Cet appel au calme souhaité et demandé par les autorités administratives comme on l’a aussi vu à Yaoundé, sera-t-il suffisant pour clouer les citoyens contestataires chez eux le 27 octobre ? En revanche une trop grande militarisation de la rue n’est-elle pas de nature à activer les crispations? Il y a lieu, pour le pouvoir, d’y aller avec pondération car le risque est grand de voir des citoyens tomber face aux forces en situation de légitime défense. Les résultats dans un contexte de recherche de la paix tous azimuts, ne devraient être proclamés qu’avec l’entente des deux parties. Le pouvoir devrait faire tout ce qui est en son possible pour qu’on n’arrive pas au cas ivoirien entre Laurent Gbagbo et Alllasane Dramane Ouattara en 2010. On sait comment Laurent Gbagbo a quitté le pouvoir. On sait aussi comment Ouattara est entré au palais présidentiel.

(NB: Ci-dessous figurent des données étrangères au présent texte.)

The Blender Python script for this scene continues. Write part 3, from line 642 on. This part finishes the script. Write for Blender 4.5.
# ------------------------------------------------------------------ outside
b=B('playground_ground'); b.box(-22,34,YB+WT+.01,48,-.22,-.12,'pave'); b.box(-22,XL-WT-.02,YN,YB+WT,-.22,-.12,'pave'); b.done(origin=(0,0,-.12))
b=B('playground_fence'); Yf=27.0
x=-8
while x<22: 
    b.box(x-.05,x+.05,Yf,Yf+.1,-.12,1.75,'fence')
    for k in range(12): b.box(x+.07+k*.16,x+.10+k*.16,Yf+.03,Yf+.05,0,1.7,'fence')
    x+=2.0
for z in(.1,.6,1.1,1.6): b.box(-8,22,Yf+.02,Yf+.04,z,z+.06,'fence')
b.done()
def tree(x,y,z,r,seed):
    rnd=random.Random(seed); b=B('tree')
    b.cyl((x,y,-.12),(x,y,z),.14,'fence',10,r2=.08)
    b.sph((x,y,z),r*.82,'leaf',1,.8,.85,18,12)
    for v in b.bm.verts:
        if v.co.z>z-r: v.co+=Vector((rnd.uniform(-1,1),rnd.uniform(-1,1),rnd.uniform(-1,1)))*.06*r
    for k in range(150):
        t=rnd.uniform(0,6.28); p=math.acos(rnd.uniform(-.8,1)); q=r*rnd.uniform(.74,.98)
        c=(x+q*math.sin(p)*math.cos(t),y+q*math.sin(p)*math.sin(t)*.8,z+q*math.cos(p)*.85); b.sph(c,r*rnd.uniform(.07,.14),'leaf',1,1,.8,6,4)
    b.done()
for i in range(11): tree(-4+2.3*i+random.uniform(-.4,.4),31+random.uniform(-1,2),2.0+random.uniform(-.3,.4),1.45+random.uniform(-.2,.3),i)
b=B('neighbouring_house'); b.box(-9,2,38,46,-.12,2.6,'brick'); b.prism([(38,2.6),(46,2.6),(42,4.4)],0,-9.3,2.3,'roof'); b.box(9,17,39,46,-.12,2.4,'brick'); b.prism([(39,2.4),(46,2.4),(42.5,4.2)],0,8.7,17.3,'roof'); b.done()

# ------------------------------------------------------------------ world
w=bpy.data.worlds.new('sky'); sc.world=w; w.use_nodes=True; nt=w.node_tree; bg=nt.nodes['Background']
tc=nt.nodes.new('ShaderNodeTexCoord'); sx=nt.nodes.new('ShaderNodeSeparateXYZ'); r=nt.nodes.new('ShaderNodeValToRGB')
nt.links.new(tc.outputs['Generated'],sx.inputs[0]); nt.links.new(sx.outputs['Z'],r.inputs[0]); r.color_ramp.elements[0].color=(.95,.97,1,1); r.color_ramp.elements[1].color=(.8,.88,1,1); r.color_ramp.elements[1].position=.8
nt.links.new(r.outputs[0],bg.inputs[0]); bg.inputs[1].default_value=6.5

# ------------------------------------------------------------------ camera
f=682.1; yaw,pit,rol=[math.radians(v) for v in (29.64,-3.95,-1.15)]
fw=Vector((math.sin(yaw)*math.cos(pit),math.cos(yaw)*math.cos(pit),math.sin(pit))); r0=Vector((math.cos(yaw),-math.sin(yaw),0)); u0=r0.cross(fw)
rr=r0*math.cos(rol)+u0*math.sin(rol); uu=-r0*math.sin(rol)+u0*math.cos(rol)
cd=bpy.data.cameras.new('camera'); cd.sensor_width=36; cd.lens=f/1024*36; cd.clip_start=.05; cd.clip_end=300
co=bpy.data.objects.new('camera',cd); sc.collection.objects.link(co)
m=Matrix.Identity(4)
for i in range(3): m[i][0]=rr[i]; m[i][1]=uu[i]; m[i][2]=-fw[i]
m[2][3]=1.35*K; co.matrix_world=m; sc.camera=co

L’unique fait inoubliable est le sang ivoirien qui a coulé à flot: 3.248 morts ! Le Conseil constitutionnel ivoirien présidé à l’époque par Yao N’Dré Paul, avait d’abord désigné Laurent Gbagbo vainqueur avant de revenir plus tard après sa chute, désigner Alllasane Dramane Ouattara vainqueur de l’élection. L’heure est donc de tout faire pour éviter une très grande fracture entre les deux camps et surtout la radicalisation avec une possibilité de recourir à la force ou la violence comme seuls moyens d’expression. Avec le chômage ambiant et la précarité de l’emploi dans cette partie du pays, la main d’oeuvre pour le jet des projectiles est disponible et abondante. Il y a donc lieu, dans un tel contexte de tourner le dos à l’option militaire et d’accorder la priorité au dialogue.
3) La reconnaissance nationale et internationale
Au cas où les deux camps se livrent à un dialogue de sourd, il est à craindre que la communauté internationale pointe son nez. Si les parties ne veulent pas communiquer de manière franche et sincère, il est loisible que d’autres entités s’invitent pour aider à faire cette entente et généralement à prix d’or. Il y a lieu donc pour les différents acteurs de saisir opportunément ce laps de temps avant les résultats, pour s’accorder sur le minimum. C’est bien possible. L’élection présidentielle est une affaire camerouno-camerounaise mais si elle déborde en violence et malentendus, il est clair que d’autres viendront nous apprendre à nous comporter en démocrates à leur façon, à leur méthode et selon leur timing. Ces réalités ne devraient pas être étrangers au Conseil constitutionnel qui dira le message de vérité des urnes dans quelques jours. C’est aux dépens des nationaux que ce soit par l’influence des puissances extérieures que le chef de l’Etat arrive à la magistrature suprême. Sans jeter l’anathème sur la Côte d’Ivoire ou sur la Rdc, on peut en examinant le landerneau politique de ces deux pays, observer encore les marques indélébiles de l’assistance internationale. Cela presse donc aux Camerounais des deux camps de se surpasser pour construire dans la franchise et la sincérité, le pont vers un Cameroun. à jamais démocratique et engagé sur les rails de l’émergence.